Invited Paper PS+TF-ThM5
Plasma Production of Silicon Clusters and Nanocrystalline Silicon Particles : A New Route for Nanostructured Silicon Thin Films
The study of silane plasma deposition is important due to the large number of large area devices based on amorphous silicon. When transferring research results to production, deposition rate, uniformity, and powder formation are key issues. In this respect, the study of square-wave modulated discharges revealed that silicon nanocrystals (powder precursors) can be produced even at room temperature. This result has motivated for the work on plasma conditions near the onset of powder formation, to produce better-structured silicon thin films in which silicon clusters, and crystallites formed in the plasma contribute to deposition.
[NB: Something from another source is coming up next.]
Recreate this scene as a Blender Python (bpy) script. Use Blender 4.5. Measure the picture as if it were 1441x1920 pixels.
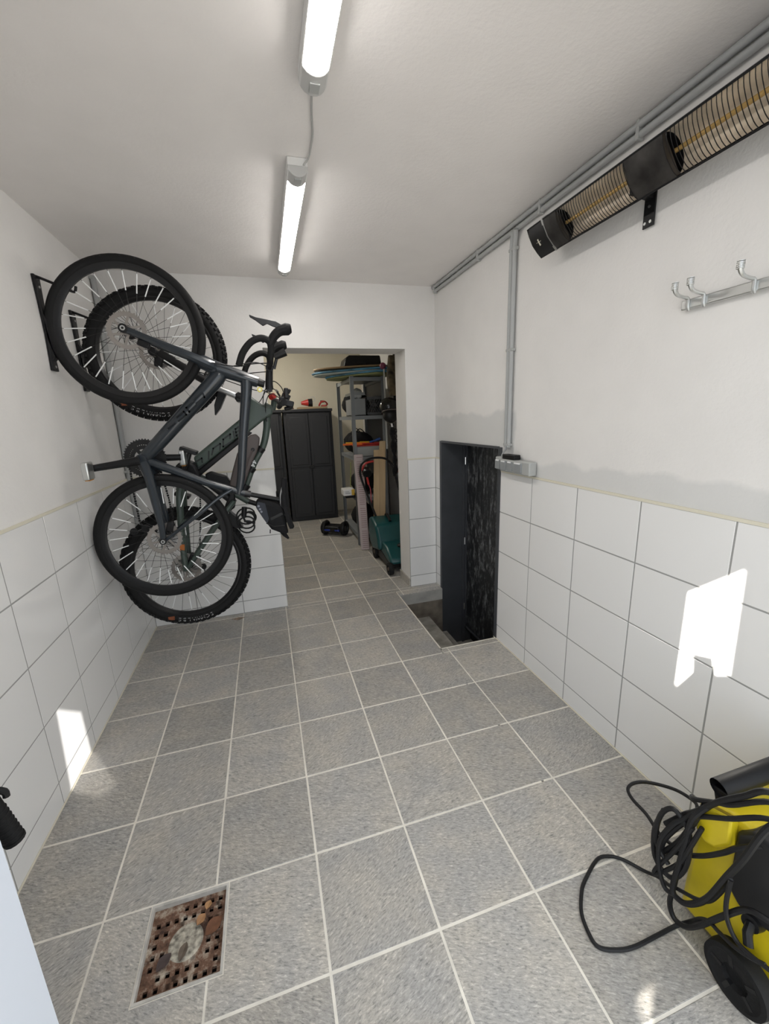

Among the nanostructured materials we produced thus far, most work has focused on polymorphous silicon films because they share the high optical absorption of a-Si:H while having improved transport properties. In this presentation we review our recent work on the production, the characterization, and the study of devices based on this new material. The challenging issue of nanoparticle detection in the plasma is addressed with new techniques such as cavity ring down and impedance measurements. Moreover, in situ ellipsometry was used to study the growth and to determine the thermal gradient for which nanoparticles can reach the substrate. In conclusion, the precise control of the size and concentration of nanocrystalline silicon particles in the plasma opens the way to the nanoelectronics field in which the plasma-produced nanocrystallites can be passivated, coated, and incorporated into devices such as non-volatile memories. This is in our opinion an important challenge for the plasma community in the next few years.